(1.) 1. This appeal arises out of a suit for recovery of Rs. 2,000 as damages for breach of a covenant for title. Kisan Tukaram, who was defendant 2 in the first Court and is respondent 1 here, had executed a sale deed on 5th February 1923 in favour of defendant 1(respondent 2) Nathu Akaji in respect of field No. 16/2 for Rs. 1,500. The appellants who were plaintiffs in the lower Court brought a suit for pre-emption and obtained a decree against Nathu Akaji in Civil Suit No. 57 of 1924. They deposited Rs. 1,500 on 30th October 1924 for payment to Nathu Akaji who withdrew the sum on 21st July 1925. Then the: plaintiffs discovered that there was a decree for sale already passed in respect of the field in Civil Suit No. 240 of 1921 on the basis of the mortgage. In execution of the decree in that suit the pre-empted field was sold. The plaintiffs consequently filed the suit out of which this appeal, arises for recovery of damages. The-trial Court decreed the plaintiffs' claim against Kisan only. In appeal it was held that the plaintiffs were not entitled to any relief of compensation for the breach of the covenant of title for the reason that the pre-emption was not a. voluntary sale.
(2.) IT is contended for the appellants that a pre-emption sale could not be regardel as a compulsory sale. I have therefore to determine in the first instance whether pre-emption sale is a voluntary or a compulsory sale. A compulsory sale is defined as a sale which is forced upon an unwilling vendor and in which neither the purchaser is a man of his choice, nor the term's of the sale including the price are fixed by any contract with him, the sale being ordered by Court conducted, by its officer and subject to its approval before being treated as final: see Tagore Law Lectures 1913, p. 4. The sales such as those for public purposes under the Land Acquisition Act, those in execution of decrees or those made to equalize a partition or those made for recovery of arrears of revenue, rent or some public demands, can certainly be characterised as involuntary or compulsory sales. A voluntary sale on the other hand is a transfer effected by the owner of the property with his free consent in favour of another person chosen by himself and on terms mutually agreed, the price being immediately paid or promised or part paid and part promised: see ibid p. 1. Whether pre-emption sale is voluntary or compulsory depends upon whether the vendor is free to sell or not to sell.

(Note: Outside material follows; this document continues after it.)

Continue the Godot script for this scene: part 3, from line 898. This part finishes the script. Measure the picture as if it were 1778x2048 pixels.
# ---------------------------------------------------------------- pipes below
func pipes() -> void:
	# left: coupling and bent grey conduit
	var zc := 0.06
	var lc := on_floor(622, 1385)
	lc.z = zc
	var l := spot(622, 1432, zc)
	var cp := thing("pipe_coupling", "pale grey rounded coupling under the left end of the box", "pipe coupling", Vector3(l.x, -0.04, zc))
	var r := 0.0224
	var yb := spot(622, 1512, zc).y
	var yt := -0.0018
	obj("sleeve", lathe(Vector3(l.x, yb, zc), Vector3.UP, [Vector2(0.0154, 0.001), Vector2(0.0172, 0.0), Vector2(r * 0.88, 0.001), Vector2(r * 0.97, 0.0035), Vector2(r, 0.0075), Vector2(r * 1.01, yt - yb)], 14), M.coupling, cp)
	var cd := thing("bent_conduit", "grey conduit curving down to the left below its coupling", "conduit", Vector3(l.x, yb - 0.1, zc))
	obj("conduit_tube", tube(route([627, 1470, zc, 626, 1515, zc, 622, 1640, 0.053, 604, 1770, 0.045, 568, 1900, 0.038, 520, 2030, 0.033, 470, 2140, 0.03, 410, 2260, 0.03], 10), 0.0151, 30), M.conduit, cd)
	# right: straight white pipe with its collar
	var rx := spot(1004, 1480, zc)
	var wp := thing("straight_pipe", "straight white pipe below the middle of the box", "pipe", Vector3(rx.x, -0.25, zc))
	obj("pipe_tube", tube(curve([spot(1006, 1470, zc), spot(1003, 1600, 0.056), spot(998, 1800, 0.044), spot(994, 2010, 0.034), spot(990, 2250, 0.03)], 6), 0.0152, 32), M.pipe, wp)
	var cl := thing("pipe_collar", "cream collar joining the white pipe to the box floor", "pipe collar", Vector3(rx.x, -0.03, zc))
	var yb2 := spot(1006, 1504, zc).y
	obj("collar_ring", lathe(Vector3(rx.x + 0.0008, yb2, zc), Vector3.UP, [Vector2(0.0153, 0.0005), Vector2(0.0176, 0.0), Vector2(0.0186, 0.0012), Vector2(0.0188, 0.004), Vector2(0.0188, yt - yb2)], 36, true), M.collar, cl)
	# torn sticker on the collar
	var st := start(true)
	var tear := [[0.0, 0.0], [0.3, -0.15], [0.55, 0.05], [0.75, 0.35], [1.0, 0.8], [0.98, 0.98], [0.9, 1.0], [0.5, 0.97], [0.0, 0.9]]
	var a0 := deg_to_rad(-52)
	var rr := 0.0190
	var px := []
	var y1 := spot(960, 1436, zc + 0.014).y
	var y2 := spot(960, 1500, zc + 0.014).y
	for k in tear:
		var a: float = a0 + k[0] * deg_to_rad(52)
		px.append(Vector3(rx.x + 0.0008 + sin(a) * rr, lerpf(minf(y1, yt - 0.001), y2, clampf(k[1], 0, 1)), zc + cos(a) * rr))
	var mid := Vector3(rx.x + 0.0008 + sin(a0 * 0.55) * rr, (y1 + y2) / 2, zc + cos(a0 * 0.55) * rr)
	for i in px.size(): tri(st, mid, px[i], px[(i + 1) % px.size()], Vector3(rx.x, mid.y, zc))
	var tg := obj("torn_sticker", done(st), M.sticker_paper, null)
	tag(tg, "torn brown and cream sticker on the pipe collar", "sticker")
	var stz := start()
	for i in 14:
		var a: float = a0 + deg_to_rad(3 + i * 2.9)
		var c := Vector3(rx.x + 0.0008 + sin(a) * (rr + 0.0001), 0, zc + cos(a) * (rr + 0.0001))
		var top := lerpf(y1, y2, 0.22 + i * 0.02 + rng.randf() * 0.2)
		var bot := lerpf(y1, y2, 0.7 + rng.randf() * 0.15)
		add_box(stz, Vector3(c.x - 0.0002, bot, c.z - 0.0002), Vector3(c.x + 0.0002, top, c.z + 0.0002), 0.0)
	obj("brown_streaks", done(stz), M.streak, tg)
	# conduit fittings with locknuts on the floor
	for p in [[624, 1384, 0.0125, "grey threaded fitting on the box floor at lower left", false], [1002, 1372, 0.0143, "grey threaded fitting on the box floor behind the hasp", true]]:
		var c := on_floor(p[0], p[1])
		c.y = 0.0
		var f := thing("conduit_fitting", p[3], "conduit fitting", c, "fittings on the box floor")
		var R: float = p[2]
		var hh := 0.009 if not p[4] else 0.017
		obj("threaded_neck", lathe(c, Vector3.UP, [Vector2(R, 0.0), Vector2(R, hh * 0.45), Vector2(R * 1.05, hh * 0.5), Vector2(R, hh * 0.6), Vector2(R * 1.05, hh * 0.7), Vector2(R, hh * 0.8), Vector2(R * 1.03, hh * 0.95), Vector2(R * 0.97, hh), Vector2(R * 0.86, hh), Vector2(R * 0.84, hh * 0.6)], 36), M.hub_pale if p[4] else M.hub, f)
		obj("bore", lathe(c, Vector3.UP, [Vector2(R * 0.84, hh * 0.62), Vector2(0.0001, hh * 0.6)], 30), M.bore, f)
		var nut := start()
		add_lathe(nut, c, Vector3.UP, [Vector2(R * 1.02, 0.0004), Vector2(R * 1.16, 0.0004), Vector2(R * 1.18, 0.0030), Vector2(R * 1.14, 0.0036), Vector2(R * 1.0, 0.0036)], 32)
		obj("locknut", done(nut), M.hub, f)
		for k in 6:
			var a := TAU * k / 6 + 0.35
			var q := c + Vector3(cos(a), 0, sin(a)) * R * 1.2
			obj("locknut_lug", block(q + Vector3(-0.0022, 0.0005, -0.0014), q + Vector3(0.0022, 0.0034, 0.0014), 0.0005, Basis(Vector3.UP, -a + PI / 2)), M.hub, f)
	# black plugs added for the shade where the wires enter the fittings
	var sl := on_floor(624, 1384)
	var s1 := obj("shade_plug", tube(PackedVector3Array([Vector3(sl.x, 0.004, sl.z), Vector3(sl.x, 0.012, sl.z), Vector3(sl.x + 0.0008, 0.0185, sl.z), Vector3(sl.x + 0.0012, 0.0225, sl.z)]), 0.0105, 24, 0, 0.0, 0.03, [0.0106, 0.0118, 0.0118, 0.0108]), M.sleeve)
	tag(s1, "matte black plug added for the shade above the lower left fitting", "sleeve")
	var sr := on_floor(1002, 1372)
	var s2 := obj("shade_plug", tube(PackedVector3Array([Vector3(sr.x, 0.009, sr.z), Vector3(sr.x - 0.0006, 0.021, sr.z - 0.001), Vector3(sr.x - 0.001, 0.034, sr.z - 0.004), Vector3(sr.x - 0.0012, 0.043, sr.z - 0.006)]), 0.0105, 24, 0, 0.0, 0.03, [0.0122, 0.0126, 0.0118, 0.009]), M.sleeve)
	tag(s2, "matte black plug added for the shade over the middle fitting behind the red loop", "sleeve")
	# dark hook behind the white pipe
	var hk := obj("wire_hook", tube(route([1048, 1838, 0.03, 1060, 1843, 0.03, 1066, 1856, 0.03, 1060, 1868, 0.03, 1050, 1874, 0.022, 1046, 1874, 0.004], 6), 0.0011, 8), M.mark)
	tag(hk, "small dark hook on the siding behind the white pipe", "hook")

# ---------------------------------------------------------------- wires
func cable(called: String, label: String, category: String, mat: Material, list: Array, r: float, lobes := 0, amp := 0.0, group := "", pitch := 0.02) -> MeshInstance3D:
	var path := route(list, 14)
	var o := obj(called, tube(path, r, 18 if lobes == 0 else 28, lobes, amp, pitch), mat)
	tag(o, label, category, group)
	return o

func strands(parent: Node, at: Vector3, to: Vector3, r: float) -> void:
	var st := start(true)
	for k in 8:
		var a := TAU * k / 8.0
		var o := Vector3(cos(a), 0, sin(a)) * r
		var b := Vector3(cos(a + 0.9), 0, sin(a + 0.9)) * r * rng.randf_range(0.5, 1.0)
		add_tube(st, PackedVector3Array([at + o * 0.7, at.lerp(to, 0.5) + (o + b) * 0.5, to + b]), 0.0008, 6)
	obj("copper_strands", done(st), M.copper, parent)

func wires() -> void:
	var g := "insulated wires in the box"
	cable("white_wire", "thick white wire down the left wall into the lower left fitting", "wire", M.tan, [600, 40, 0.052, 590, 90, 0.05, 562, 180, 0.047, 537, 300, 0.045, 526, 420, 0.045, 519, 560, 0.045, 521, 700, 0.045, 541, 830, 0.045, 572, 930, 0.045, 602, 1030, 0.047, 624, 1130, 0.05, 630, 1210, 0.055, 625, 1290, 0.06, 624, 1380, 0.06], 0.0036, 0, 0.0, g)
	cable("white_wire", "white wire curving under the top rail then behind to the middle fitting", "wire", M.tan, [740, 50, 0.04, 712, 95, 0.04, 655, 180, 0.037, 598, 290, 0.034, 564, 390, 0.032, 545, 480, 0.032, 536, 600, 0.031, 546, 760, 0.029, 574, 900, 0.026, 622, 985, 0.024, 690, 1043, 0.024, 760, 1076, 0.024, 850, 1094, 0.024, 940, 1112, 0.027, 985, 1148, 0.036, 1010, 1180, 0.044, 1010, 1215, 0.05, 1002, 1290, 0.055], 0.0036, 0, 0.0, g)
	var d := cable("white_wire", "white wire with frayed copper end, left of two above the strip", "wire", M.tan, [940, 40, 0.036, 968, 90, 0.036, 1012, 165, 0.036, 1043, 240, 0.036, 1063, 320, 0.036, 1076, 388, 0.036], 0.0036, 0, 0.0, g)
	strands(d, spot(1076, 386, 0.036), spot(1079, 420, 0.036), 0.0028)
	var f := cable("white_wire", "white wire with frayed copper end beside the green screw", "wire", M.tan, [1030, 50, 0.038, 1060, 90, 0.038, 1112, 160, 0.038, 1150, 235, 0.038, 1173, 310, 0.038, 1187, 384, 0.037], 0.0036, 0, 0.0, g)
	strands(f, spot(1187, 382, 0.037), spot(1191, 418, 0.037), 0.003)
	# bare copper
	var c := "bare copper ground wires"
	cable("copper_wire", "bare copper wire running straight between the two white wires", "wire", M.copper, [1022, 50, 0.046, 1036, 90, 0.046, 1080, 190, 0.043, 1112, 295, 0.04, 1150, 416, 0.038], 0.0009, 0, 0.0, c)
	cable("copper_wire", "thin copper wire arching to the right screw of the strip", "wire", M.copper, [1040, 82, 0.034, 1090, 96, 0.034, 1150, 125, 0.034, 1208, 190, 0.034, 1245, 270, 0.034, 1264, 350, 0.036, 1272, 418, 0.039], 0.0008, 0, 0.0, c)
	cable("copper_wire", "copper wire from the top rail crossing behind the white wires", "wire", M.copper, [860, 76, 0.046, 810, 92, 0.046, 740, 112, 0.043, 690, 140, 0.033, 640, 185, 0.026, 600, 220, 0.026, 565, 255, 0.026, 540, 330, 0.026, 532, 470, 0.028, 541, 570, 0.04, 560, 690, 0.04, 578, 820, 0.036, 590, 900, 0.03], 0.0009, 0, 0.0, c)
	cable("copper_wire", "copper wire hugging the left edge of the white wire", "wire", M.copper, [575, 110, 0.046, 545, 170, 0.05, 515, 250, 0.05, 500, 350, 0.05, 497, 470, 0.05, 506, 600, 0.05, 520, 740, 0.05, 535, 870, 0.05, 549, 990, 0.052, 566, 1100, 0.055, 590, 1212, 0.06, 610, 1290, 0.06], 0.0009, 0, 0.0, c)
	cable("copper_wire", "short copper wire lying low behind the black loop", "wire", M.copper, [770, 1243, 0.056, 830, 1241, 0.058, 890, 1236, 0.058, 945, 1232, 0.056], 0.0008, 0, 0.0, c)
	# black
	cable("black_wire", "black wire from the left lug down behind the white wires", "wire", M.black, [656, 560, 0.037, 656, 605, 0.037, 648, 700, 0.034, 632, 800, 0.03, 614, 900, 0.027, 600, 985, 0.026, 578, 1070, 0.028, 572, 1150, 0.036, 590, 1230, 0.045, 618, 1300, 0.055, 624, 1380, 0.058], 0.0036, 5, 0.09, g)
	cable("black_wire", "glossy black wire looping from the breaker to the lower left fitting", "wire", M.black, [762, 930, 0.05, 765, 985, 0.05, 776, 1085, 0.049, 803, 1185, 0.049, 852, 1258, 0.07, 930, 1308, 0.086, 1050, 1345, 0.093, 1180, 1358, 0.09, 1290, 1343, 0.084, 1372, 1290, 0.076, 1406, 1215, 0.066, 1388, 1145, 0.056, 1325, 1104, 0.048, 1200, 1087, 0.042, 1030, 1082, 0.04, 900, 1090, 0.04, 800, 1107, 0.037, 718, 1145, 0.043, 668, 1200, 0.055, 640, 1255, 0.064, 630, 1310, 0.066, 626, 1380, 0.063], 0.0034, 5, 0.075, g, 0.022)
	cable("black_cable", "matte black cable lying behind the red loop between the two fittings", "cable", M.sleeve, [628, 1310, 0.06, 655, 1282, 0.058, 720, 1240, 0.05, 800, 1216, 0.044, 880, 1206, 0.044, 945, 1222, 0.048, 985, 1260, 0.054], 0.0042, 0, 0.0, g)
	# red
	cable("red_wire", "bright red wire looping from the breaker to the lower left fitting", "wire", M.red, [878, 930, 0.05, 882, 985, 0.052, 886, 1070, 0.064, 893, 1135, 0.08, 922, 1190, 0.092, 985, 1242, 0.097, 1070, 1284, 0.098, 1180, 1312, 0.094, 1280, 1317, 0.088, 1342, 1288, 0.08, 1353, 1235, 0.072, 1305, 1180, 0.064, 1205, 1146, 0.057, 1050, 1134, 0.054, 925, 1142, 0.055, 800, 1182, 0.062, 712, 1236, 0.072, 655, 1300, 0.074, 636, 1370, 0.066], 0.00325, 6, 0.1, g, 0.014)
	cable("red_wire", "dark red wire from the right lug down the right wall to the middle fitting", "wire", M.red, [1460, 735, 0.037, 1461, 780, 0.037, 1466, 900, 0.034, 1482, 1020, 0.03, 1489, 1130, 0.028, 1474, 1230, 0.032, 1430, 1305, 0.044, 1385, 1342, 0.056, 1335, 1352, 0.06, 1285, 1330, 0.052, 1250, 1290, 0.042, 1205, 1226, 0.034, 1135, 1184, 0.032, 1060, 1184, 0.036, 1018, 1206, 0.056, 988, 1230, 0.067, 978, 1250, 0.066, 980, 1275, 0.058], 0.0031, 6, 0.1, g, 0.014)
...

(3.) THE view enunciated here that right of pre-emption is simply a right of substitution and not a right of repurchase was accepted by this Court in Mt. Raijat v. Irbhan 1909 5 N.L.R. 136. It is therefore evident that the pre-emption sale is in reality a voluntary sale. The learned Tagore Law Lecturer of 1913 also characterises a pre-emption sale to be a voluntary sale. He observes as follows: The sale is not forced upon an unwilling vendor indeed the price and the terms are determined by a contract with whom it is merely a substitution of one purchaser for another: see ibid p. 4.